I have a list of reviews and a list of words that I am trying to count how many times each word shows in each review. The list of keywords is roughly around 30 and could grow/change. The current population of reviews is roughly 5000 with the review word count ranging from 3 to several hundred words. The number of reviews will definitely grow. Right now the keyword list is static and the number of reviews will not be growing to much so any solution to get the counts of keywords in each review will work, but ideally it will be one where there isn't a major performance issue if the number reviews drastically increase or the keywords change and all the reviews have to be reanalyzed.
I have been reading through different methods on stackoverflow and haven't been able to get any to work. I know you can use skikit learn to get the count of each word, but haven't figured out if there is a way to count a phrase. I have also tried various regex expressions. If the keyword list was all single words, I know I could very easily use skikit learn, a loop or regex, but I am having issues when the keyword has multiple words.
Two links I have tried
Python - Check If Word Is In A String
Phrase matching using regex and Python
the solution here is close, but it doesn't count all occurrences of the same word
How to return the count of words from a list of words that appear in a list of lists?
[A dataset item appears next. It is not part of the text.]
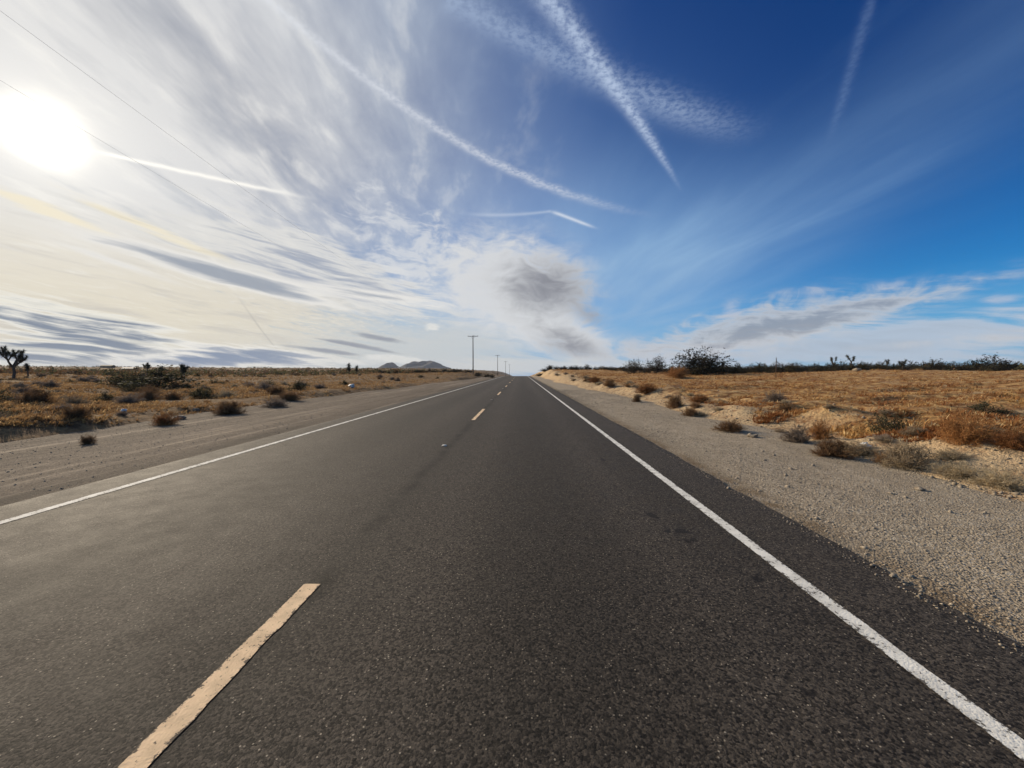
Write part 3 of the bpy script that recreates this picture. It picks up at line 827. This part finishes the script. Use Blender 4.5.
def park(o):                                   # first of a kind: stays in the scene where its first place is
    return o
class Kind:
    """a plant modelled once, then set out as individuals"""
    def __init__(self, proto): self.p, self.used = proto, False
    def put(self, x, y, rz, s, label, cat, group=None, sz=None, sink=0.02):
        o = self.p if not self.used else copy_tree(self.p)
        self.used = True
        o.location = (x, y, float(surf_z(x, y)) - sink)
        o.rotation_euler = (0, 0, rz)
        o.scale = (s, s, sz if sz is not None else s)
        if 'group' in o: del o['group']
        return tag(o, label, cat, group)

def dry(seed, mat, W=1.0, H=0.7, **kw):
    return Kind(twiggy(seed, W, H, **kw).build('dry_shrub', [mat]))
DRY = {
    'tan':   [dry(101, M_TAN, n1=95, n2=11, n3=4, width=1.15), dry(102, M_TAN, n1=85, n2=11, n3=4, width=1.15, upright=0.2)],
    'brown': [dry(103, M_BROWN, n1=95, n2=11, n3=4, width=1.15), dry(104, M_BROWN, n1=95, n2=11, n3=4, width=1.15, upright=0.8)],
    'rust':  [dry(105, M_RUST, n1=95, n2=11, n3=4, width=1.15), dry(106, M_RUST, n1=85, n2=11, n3=4, width=1.15, upright=0.9)],
    'grey':  [dry(107, M_GREY, n1=95, n2=11, n3=4, width=1.15), dry(108, M_GREY, n1=85, n2=11, n3=4, width=1.15, upright=0.3)],
}
def leafy(name, seed, W, H, mleaf, n_leaf, leaf_size, parts=False, **kw):
    if parts:
        root = empty(name, (0, 0, 0))
        L = Geo()
        G = twiggy(seed, W, H, leaf=L, n_leaf=n_leaf, leaf_size=leaf_size, m_leaf=0, **kw)
        G.build('stems', [M_STEM], root); L.build('foliage', [mleaf], root)
        return Kind(root)
    return Kind(twiggy(seed, W, H, n_leaf=n_leaf, leaf_size=leaf_size, **kw).build(name, [M_STEM, mleaf]))
CREO = [leafy('creosote_bush', s, 1.0, 0.8, M_CREO, 1500, 0.055, upright=u, n1=40, n2=6, n3=2, width=1.2) for s, u in ((111, 0.5), (112, 0.9), (113, 0.3), (114, 0.7))]
OLIV = [leafy('olive_shrub', s, 1.0, 0.65, M_OLIVE, 1300, 0.05, upright=u, n1=44, n2=6, n3=2) for s, u in ((115, 0.3), (116, 0.6))]

rg = np.random.default_rng(131)
def turn(): return float(rg.uniform(0, 6.28))
def put_px(kind, px, py, wpx, hpx, label, cat, proto_w=1.0, proto_h=0.7, group=None):
    """stand a plant where its foot is seen, at the size it is seen"""
    x, y = stand(px, py)
    dist = y
    return kind.put(x, y, turn(), wpx * dist / FPX / proto_w, label, cat, group, sz=hpx * dist / FPX / proto_h)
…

both the list of keywords and reviews are being pulled from a MySQL DB. All keywords are in lowercase. All text has been made lowercase and all non-alphanumeric except spaces have been stripped from the reviews. My original though was to use skikit learn countvectorizer to count the words, but not knowing how to handle counting a phrase I switched. I am currently attempting with loops and regex, but I am open to any solution
# Example of what I am currently attempting with regex
keywords = ['test','blue sky','grass is green']
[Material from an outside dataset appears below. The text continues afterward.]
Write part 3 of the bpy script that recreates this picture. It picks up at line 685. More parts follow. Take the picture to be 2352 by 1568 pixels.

reviews = ['this is a test. test should come back twice and not 3 times for testing','this pharse contains test and blue sky and look another test','the grass is green test']
for review in reviews:
for word in keywords:
results = re.findall(r'\bword\b',review) #this returns no results, the variable word is not getting picked up
#--also tried variations of this to no avail
#--tried creating the pattern first and passing it
# pattern = "r'\\b" + word + "\\b'"
# results = re.findall(pattern,review) #this errors with the msg: sre_constants.error: multiple repeat at position 9
#The results would be
review1: test=2; 'blue sky'=0;'grass is green'=0
review2: test=2; 'blue sky'=1;'grass is green'=0
review3: test=1; 'blue sky'=0;'grass is green'=1
I would first do it in brute force rather than overcomplicating it and try to optimize it later.
from collections import defaultdict
keywords = ['test','blue sky','grass is green']
reviews = ['this is a test. test should come back twice and not 3 times for testing','this pharse contains test and blue sky and look another test','the grass is green test']
results = dict()
for i in keywords:
for j in reviews:
results[i] = results.get(i, 0) + j.count(i)
print results
>{'test': 6, 'blue sky': 1, 'grass is green': 1}
it's importont that we query the dict with .get, in case we don't have a key set, we don't want to deal with KeyError exception.
If you want to go the complicated route, you can build your own trie and counter structure to do searches in large text files.
Parsing one terabyte of text and efficiently counting the number of occurrences of each word
None of the options you tried search for the value of word:
results = re.findall(r'\bword\b', review) checks for the word word in the string.
When you try pattern = "r'\\b" + word + "\\b'" you check for the string "r'\b[value of word]\b'.
You can use the first option, but the pattern should be r'\b%s\b' % word. That will search for the value of word.